Addressing the debt Americans have accumulated over the last century, Saleh suggested several ways to get out of debt and stay out of debt.

Seventy percent of Americans live paycheck to paycheck with no savings to rely on, Saleh said. Most people’s paychecks are gone the same day they get paid, he added, or even before they get paid.

“Payday is a holiday for Americans,” he said.

One of Saleh’s proposals to get of out debt was to save. In 2006-2007, the average American family spent 120 percent of its monthly income. Credit card debt and student loans were largely to blame for that statistic, Saleh said.

He encouraged the audience to pay back loans within a short time and to pay bills on time.
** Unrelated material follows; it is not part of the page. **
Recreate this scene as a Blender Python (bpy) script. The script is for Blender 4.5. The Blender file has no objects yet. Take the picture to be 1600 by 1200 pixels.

“The average amount of money banks make on fees is over $30 billion a year,” he said.

He recommended that any money not being used for basic necessities should be put into an emergency fund. That could help avoid taking out another loan or borrowing from family or friends, he said.

The average American family only has about $1,500 in its bank account, Saleh said, while the average Japanese family has about $20,000.

Saleh stressed the importance of having good credit. Credit scores are based on a scale of 0 to 850, he said, and most Americans have an average credit score of 678. A good credit score ranges between 720 and 749, and a score above 750 is excellent, he said.

A high credit score means a person will pay less for loans and a lower interest rate, Saleh said. Having good credit can save money and is a big part of cutting debt and becoming financially stable.

Saleh said young people should try to build their credit scores up at an early age because having no credit is just as bad as having poor credit.

To save money, Saleh suggested students live at home even after graduating. That would help them to fully pay back student loans and provide an opportunity to save.

“Start being proactive until you’re upset you’re not going to do anything about it,” he said.

Manar Lamichhane, a NE science major, said the speech opened his eyes to a lot of things.

“Following the tips and acclimating the guidelines into my life will help me manage money,” he said.

The most important thing he learned from the speech, he added, was to cut debt.

“The game can be beaten if you play it differently,” Saleh said.